* **Written problem**
Leave out the pictures and repeat exactly the lines between the one containing "Generate a Blender" and the one containing "PI = math.pi", inclusive.

* **Information supplied**
===

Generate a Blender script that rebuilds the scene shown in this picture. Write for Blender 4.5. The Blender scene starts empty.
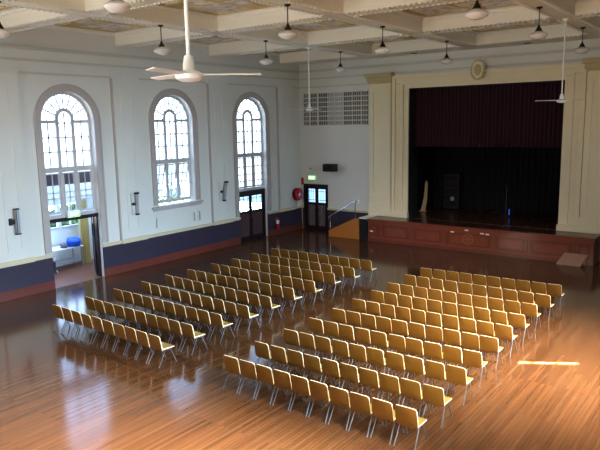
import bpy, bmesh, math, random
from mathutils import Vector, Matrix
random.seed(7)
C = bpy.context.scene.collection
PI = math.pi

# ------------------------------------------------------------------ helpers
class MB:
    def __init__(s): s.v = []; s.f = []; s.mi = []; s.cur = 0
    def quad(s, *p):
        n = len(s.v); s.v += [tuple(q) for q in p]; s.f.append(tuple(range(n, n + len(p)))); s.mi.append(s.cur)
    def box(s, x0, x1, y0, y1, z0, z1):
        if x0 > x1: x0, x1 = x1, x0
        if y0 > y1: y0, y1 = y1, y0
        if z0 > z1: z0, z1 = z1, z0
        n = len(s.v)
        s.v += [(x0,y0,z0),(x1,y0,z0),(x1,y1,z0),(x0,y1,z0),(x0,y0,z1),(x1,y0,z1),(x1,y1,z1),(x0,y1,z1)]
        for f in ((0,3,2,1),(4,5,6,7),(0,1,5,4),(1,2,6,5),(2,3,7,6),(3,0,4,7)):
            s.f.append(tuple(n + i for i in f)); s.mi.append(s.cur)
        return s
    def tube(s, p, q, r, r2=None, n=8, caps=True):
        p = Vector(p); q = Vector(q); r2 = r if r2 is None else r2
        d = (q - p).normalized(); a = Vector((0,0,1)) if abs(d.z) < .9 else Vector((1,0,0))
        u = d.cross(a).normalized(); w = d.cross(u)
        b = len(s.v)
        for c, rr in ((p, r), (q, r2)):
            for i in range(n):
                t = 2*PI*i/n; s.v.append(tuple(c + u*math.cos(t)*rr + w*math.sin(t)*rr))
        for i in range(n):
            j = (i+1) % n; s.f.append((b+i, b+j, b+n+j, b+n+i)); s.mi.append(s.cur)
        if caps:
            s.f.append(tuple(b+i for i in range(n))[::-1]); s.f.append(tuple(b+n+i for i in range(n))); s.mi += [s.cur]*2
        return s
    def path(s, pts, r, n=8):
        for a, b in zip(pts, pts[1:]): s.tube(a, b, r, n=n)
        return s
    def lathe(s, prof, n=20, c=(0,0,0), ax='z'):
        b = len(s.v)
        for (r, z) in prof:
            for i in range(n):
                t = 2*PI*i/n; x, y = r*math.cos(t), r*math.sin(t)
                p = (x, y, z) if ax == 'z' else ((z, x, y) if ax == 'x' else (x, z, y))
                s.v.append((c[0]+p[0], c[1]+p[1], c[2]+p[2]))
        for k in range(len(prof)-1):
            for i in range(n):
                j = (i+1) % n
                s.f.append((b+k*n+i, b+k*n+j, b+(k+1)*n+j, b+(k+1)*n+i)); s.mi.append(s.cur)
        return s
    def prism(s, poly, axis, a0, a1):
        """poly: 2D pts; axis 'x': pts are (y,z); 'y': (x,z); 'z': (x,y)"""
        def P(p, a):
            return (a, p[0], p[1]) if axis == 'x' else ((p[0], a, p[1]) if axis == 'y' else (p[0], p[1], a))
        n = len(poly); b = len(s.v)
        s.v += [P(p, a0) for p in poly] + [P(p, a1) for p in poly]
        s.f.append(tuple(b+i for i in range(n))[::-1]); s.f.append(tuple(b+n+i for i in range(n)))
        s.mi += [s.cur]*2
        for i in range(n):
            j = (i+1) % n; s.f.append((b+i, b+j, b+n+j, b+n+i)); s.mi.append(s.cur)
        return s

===

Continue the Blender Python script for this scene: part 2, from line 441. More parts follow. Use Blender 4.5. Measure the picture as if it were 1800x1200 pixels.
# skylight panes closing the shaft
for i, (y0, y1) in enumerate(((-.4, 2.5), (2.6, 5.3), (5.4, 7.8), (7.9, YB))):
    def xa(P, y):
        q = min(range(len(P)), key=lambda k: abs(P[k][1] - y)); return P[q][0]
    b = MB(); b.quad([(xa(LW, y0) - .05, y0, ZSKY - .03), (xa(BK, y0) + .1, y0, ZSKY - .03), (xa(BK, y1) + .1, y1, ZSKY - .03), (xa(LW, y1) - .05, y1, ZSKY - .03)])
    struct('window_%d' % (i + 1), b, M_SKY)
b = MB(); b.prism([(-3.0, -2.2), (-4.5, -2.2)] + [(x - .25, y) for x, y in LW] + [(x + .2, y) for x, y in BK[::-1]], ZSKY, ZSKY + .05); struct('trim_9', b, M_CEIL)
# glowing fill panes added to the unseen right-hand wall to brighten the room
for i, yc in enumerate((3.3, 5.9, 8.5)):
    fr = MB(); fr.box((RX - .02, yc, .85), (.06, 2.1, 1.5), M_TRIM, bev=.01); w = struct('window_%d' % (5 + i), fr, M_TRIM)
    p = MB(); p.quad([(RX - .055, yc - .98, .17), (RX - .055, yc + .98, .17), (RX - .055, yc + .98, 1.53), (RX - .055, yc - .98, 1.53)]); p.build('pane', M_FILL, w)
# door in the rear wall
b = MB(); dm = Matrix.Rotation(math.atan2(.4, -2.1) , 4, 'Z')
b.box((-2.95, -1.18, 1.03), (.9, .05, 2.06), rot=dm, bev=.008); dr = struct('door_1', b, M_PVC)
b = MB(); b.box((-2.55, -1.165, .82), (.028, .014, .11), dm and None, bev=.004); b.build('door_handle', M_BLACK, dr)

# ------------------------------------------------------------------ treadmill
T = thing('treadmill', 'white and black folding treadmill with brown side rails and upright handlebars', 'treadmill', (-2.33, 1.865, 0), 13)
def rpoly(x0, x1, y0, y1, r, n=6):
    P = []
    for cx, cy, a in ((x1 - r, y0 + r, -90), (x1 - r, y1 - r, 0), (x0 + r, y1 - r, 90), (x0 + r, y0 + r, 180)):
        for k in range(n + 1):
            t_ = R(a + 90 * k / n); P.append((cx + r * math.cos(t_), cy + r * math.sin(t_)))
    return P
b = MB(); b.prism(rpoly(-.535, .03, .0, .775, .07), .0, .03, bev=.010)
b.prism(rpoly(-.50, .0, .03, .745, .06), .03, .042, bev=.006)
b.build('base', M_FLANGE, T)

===

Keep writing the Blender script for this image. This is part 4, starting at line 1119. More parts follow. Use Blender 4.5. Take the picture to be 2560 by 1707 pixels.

===

* **Result for this task**
Generate a Blender script that rebuilds the scene shown in this picture. Write for Blender 4.5. The Blender scene starts empty.
import bpy, bmesh, math, random
from mathutils import Vector, Matrix
random.seed(7)
C = bpy.context.scene.collection
PI = math.pi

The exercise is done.